I had the same notion last week, and now you have done all - ALL - of the homework for me. Thank you for the most prescient Christmas gift! (If I knew you personally I'd be over with my power drill and rubber mallet to help with that storage unit in return ...) Thank you as well for all the inspiration in 2010 and wishing you and yours a joyous holiday!


Sounds like your family will be happy on Christmas morning. There is something so comforting and indulgent about fresh cinnamon buns. Thanks for the recipe. Happy Holidays!

The Bounty Hunter

If you substitute sultanas (golden raisins) for the cinnamon-sugar mix, or perhaps half and half, you end up with what are called Chelsea Buns here in the UK - these are never iced but always sprinkled with sugar, as in your recipe. Both recipes delicious, although I think Americans prefer more cinnamon to we Britons.

Mrs Redboots

Yum! I'll be making cinnamon rolls for Christmas morning as well. Another flavoring idea for the icing: add a tablespoon or two of very strong coffee/espresso.


we are going to visit my hubby's family for Christmas...now I know exactly what i'm going to make them to keep everyone smiling! :)

Heather (Heather's Dish)

This is EXACTLY the recipe I have been needing/wanting all of these years, but was too busy to track down. I and my five kids thank you and wish you a wonderful Christmas filled with many blessings-and cinnamon rolls!

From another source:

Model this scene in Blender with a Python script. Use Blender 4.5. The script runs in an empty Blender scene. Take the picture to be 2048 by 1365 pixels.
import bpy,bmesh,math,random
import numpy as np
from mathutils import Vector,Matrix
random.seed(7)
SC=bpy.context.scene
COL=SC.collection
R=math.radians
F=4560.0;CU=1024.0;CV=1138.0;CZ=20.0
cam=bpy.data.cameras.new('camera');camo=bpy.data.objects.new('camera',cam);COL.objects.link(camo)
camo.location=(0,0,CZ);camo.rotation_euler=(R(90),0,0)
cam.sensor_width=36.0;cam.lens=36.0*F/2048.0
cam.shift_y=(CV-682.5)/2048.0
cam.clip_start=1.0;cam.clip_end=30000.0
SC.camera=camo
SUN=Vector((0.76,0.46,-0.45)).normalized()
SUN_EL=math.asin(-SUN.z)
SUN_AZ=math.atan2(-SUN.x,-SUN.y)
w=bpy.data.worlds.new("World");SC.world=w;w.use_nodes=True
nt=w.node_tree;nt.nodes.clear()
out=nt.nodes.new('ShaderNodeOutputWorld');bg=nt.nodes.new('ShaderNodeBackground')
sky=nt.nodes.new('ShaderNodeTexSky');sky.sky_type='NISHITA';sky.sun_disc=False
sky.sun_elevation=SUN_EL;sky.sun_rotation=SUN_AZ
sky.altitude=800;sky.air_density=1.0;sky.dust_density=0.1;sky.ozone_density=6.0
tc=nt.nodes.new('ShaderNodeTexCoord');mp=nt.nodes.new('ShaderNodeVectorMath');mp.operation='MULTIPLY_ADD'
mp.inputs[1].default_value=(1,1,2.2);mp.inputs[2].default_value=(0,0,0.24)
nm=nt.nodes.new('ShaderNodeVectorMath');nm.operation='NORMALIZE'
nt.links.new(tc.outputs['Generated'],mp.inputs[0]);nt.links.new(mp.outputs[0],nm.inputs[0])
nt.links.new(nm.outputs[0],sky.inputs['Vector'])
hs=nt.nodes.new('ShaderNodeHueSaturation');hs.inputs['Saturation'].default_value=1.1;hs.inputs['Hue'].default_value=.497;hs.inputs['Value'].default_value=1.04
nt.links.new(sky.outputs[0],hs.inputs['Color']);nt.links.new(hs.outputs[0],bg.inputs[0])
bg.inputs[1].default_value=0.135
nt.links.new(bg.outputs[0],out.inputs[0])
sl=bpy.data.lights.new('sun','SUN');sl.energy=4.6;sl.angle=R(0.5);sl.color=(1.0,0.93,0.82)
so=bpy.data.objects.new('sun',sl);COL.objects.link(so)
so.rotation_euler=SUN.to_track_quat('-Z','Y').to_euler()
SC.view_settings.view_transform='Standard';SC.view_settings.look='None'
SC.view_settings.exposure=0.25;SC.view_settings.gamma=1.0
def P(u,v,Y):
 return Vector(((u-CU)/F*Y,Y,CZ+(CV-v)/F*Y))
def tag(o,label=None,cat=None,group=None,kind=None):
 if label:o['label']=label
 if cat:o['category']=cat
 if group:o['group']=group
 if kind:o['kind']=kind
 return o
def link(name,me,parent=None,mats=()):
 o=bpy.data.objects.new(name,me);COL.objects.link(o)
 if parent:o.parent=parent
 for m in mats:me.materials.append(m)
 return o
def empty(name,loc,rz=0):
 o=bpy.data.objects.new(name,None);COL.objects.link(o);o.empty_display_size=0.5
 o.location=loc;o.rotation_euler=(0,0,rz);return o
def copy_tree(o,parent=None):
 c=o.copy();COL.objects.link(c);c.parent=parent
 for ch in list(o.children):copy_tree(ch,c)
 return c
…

Ooh, sometimes I wish we had wintery Christmases - those buns seem like such a festive thing, but for a colder climate - not that I can complain, I will be at the beach with my family and I can't wait! Have a lovely Christmas and enjoy your cinnamon rolls!


I had already planned on cinnamon rolls for Christmas morning, but wanted a new recipe! These will fit the bill perfectly. Would these work with spelt or whole wheat flour, or maybe a combo? HS: I can imagine an apf / spelt blend working nicely, but haven't tried it yet.


Heidi, I totally agree that cinnamon buns for Christmas morning is a tradition worth starting. Mine will be a bit different, tho, as only 1/3 of the kids will be here Christmas morning. Maybe my tradition will have to be cinnamon buns for the morning AFTER Christmas! Buon natale!


Cinnamon...scent of Christmas ! Great blog. I'm following...


This is a great idea and so christmassy! I was just thinking to myself, 'hmmmm how will I go about breakfast on christmas morning' then I opened up your blog and you've given me the answer! When I was a kid I would just eat the chocolate, satsumas and walnuts in my stocking instead but I'm in love with sweet cinnamon buns and I think all that chocolate would make me feel sick nowadays! The kitchen is so busy on christmas day so the second rise overnight after thawing is really clever. Thanks for the lovely idea and recipe!

Hayley Harland@thedelectablediary

I can't think of *anything* better for Christmas morning! Except maybe delivery to me in bed. With tea. And presents ... Now that's my kind of family tradition!

Amanda @ Easy Peasy Organic

Just to double check that I've read this right... you freeze the slices BEFORE the second rising part, and then you just let it thaw/rise overnight, and then you can pop it straight in the pan and in the oven? Thanks so much for this. I'm excited to make these. HS: That's exactly right Aimee. Happy holidays.